#### Task
Print only the lines from the top of the data through the line with "def Xat(px, d): return (px - 512) * d / FX", both included, skipping every picture.

»»

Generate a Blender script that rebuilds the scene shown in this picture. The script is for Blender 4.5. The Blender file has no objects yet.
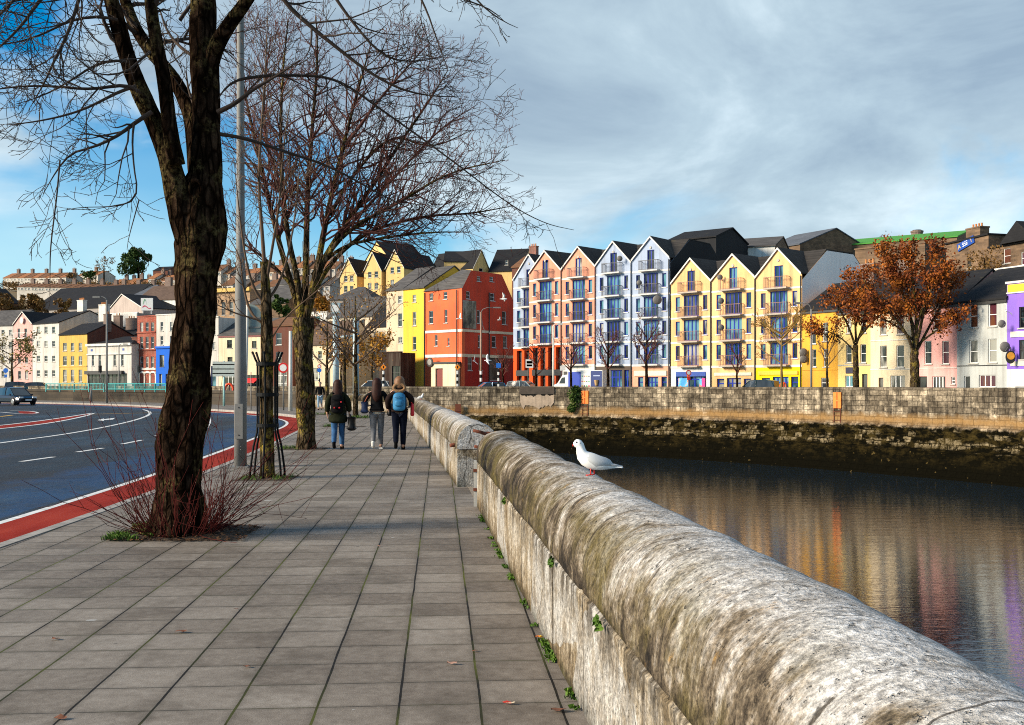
import bpy, bmesh, math, random
import numpy as np
from mathutils import Vector, Matrix, noise as mnoise
random.seed(7)
SC = bpy.context.scene
COL = SC.collection
FX = 1024.0          # focal length in pixels of the reference frame
EYE = 1.6            # eye height over the quayside pavement
HZ = 384.0           # row of the horizon
R = math.radians

def at(px, py, d):
    """world point seen at a pixel of the photograph at depth d (metres along the street)"""
    return Vector(((px - 512) * d / FX, d, EYE - (py - HZ) * d / FX))
def gnd(px, py, z=0.0):
    d = FX * (EYE - z) / (py - HZ)
    return Vector(((px - 512) * d / FX, d, z))
def Zat(py, d): return EYE - (py - HZ) * d / FX
def Xat(px, d): return (px - 512) * d / FX

# ------------------------------------------------------------------ tagging
ORG = {}
def tag(o, label=None, cat=None, group=None, kind=None):
    if label: o['label'] = label
    if cat: o['category'] = cat
    if group: o['group'] = group
    if kind: o['kind'] = kind
    return o
def thing(name, label, cat, loc=(0, 0, 0), rz=0.0, group=None):
    o = bpy.data.objects.new(name, None)
    COL.objects.link(o)
    o.location = loc
    o.rotation_euler = (0, 0, rz)
    o.empty_display_size = .2
    ORG[o.name] = Vector(loc)
    return tag(o, label, cat, group)
def copy_tree(o, parent=None):
    c = o.copy()
    COL.objects.link(c)
    if parent is not None:
        c.parent = parent
    for ch in list(KIDS.get(o.name, ())):
        copy_tree(ch, c)
        KIDS.setdefault(c.name, []).append(ch)
    return c
KIDS = {}

class MB:
    """collects polygons, builds ONE mesh object"""
    def __init__(s):
        s.v = []; s.f = []; s.uv = None; s.smooth = False
    def poly(s, pts):
        b = len(s.v)
        s.v += [tuple(p) for p in pts]
        s.f.append(tuple(range(b, b + len(pts))))
    def grid(s, rows, closed=False, caps=False):
        """rows: list of rings with equal counts"""
        b = len(s.v); n = len(rows[0])
        for r in rows: s.v += [tuple(p) for p in r]
        m = n if closed else n - 1
        for i in range(len(rows) - 1):
            for j in range(m):
                k = (j + 1) % n
                s.f.append((b + i * n + j, b + i * n + k, b + (i + 1) * n + k, b + (i + 1) * n + j))
        if caps:
            s.f.append(tuple(b + j for j in reversed(range(n))))
            e = b + (len(rows) - 1) * n
            s.f.append(tuple(e + j for j in range(n)))
    def box(s, x0, x1, y0, y1, z0, z1, F=None):
        c = [(x0, y0, z0), (x1, y0, z0), (x1, y1, z0), (x0, y1, z0), (x0, y0, z1), (x1, y0, z1), (x1, y1, z1), (x0, y1, z1)]
        if F: c = [F(*p) for p in c]
        b = len(s.v); s.v += [tuple(p) for p in c]
        for q in ((3, 2, 1, 0), (4, 5, 6, 7), (0, 1, 5, 4), (1, 2, 6, 5), (2, 3, 7, 6), (3, 0, 4, 7)):
            s.f.append(tuple(b + i for i in q))
    def prism(s, pts, off):
        """extrude polygon pts (3d) by vector off"""
        off = Vector(off); a = [Vector(p) for p in pts]; c = [p + off for p in a]
        b = len(s.v); n = len(a)
        s.v += [tuple(p) for p in a + c]
        s.f.append(tuple(b + i for i in reversed(range(n))))
        s.f.append(tuple(b + n + i for i in range(n)))
        for i in range(n):
            j = (i + 1) % n
            s.f.append((b + i, b + j, b + n + j, b + n + i))
    def tube(s, pts, rad, n=8, caps=True):
        P = [Vector(p) for p in pts]
        if not hasattr(rad, '__len__'): rad = [rad] * len(P)
        rows = []; up = None
        for i, p in enumerate(P):
            t = (P[min(i + 1, len(P) - 1)] - P[max(i - 1, 0)])
            if t.length < 1e-9: t = Vector((0, 0, 1))
            t.normalize()
            if up is None:
                up = Vector((1, 0, 0)) if abs(t.x) < .8 else Vector((0, 1, 0))
            a = (up - t * up.dot(t))
            if a.length < 1e-6: a = t.orthogonal()
            a.normalize(); up = a; c = t.cross(a)
            rows.append([p + (a * math.cos(2 * math.pi * k / n) + c * math.sin(2 * math.pi * k / n)) * rad[i] for k in range(n)])
        s.grid(rows, closed=True, caps=caps)
    def cyl(s, c, r, h, n=16, axis='z', r2=None):
        c = Vector(c); a = {'x': Vector((1, 0, 0)), 'y': Vector((0, 1, 0)), 'z': Vector((0, 0, 1))}[axis]
        s.tube([c, c + a * h], [r, r if r2 is None else r2], n)
    def ball(s, c, rx, ry=None, rz=None, n=12, m=8):
        ry = rx if ry is None else ry; rz = rx if rz is None else rz
        rows = []
        for i in range(m + 1):
            th = math.pi * i / m
            st = max(math.sin(th), .001)
            rows.append([(c[0] + rx * st * math.cos(2 * math.pi * k / n), c[1] + ry * st * math.sin(2 * math.pi * k / n), c[2] + rz * math.cos(th)) for k in range(n)])
        s.grid(rows, closed=True)
    def build(s, name, mat, parent=None, smooth=False, org=None):
        me = bpy.data.meshes.new(name)
        if org is None: org = (0, 0, 0)
        V = np.array(s.v, dtype=np.float64).reshape(-1, 3) - np.array(tuple(org))
        me.from_pydata(V.tolist(), [], s.f)
        if s.uv is not None:
            l = me.uv_layers.new(name='UVMap')
            uvv = np.array(s.uv, dtype=np.float32)
            li = np.zeros(len(me.loops), dtype=np.int32)
            me.loops.foreach_get('vertex_index', li)
            l.data.foreach_set('uv', uvv[li].ravel())
        return link(name, me, mat, parent, smooth)
def link(name, me, mat, parent=None, smooth=False):
    for m in (mat if isinstance(mat, (list, tuple)) else [mat]): me.materials.append(m)
    if smooth: me.polygons.foreach_set('use_smooth', [True] * len(me.polygons))
    me.update()
    o = bpy.data.objects.new(name, me)
    COL.objects.link(o)
    if parent is not None:
        o.parent = parent
        KIDS.setdefault(parent.name, []).append(o)
    return o
def weld(o, dist=.0005):
    bm = bmesh.new(); bm.from_mesh(o.data)
    bmesh.ops.remove_doubles(bm, verts=bm.verts, dist=dist)
    bmesh.ops.recalc_face_normals(bm, faces=bm.faces)
    bm.to_mesh(o.data); bm.free()

# ------------------------------------------------------------------ materials
class NT:
    def __init__(s, nt): s.nt = nt
    def n(s, typ, ins=None, **kw):
        d = s.nt.nodes.new(typ)
        for k, v in kw.items(): setattr(d, k, v)
        for k, v in (ins or {}).items():
            sk = d.inputs[k]
            if isinstance(v, bpy.types.NodeSocket): s.nt.links.new(v, sk)
            else: sk.default_value = v
        return d
    def math(s, op, a, b=0.0, c=0.0, clamp=False):
        d = s.nt.nodes.new('ShaderNodeMath'); d.operation = op; d.use_clamp = clamp
        for i, v in enumerate((a, b, c)):
            if isinstance(v, bpy.types.NodeSocket): s.nt.links.new(v, d.inputs[i])
            else: d.inputs[i].default_value = v
        return d.outputs[0]
    def mix(s, f, a, b, blend='MIX'):
        d = s.nt.nodes.new('ShaderNodeMix'); d.data_type = 'RGBA'; d.blend_type = blend
        for i, v in ((0, f), (6, a), (7, b)):
            if isinstance(v, bpy.types.NodeSocket): s.nt.links.new(v, d.inputs[i])
            else: d.inputs[i].default_value = (tuple(v) + (1,) if i > 0 and len(v) == 3 else v)
        return d.outputs[2]
    def ramp(s, f, stops, interp='LINEAR'):
        d = s.nt.nodes.new('ShaderNodeValToRGB'); d.color_ramp.interpolation = interp
        e = d.color_ramp.elements
        while len(e) < len(stops): e.new(.5)
        for x, (p, c) in zip(e, stops):
            x.position = p
            x.color = (c, c, c, 1) if not hasattr(c, '__len__') else (tuple(c) + (1,))[:4]
        s.nt.links.new(f, d.inputs[0])
        return d.outputs[0]
    def noise(s, vec, scale, detail=4, rough=.55, dist=0.0):
        return s.n('ShaderNodeTexNoise', {'Vector': vec, 'Scale': scale, 'Detail': detail, 'Roughness': rough, 'Distortion': dist}).outputs['Fac']
    def scalev(s, vec, sc, loc=(0, 0, 0)):
        return s.n('ShaderNodeMapping', {'Vector': vec, 'Scale': sc, 'Location': loc}).outputs[0]
    def bump(s, h, strength=.4, dist=.02, normal=None):
        d = s.n('ShaderNodeBump', {'Height': h, 'Strength': strength, 'Distance': dist})
        if normal is not None: s.nt.links.new(normal, d.inputs['Normal'])
        return d.outputs[0]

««

#### Answer for the task
Generate a Blender script that rebuilds the scene shown in this picture. The script is for Blender 4.5. The Blender file has no objects yet.
import bpy, bmesh, math, random
import numpy as np
from mathutils import Vector, Matrix, noise as mnoise
random.seed(7)
SC = bpy.context.scene
COL = SC.collection
FX = 1024.0          # focal length in pixels of the reference frame
EYE = 1.6            # eye height over the quayside pavement
HZ = 384.0           # row of the horizon
R = math.radians

def at(px, py, d):
    """world point seen at a pixel of the photograph at depth d (metres along the street)"""
    return Vector(((px - 512) * d / FX, d, EYE - (py - HZ) * d / FX))
def gnd(px, py, z=0.0):
    d = FX * (EYE - z) / (py - HZ)
    return Vector(((px - 512) * d / FX, d, z))
def Zat(py, d): return EYE - (py - HZ) * d / FX
def Xat(px, d): return (px - 512) * d / FX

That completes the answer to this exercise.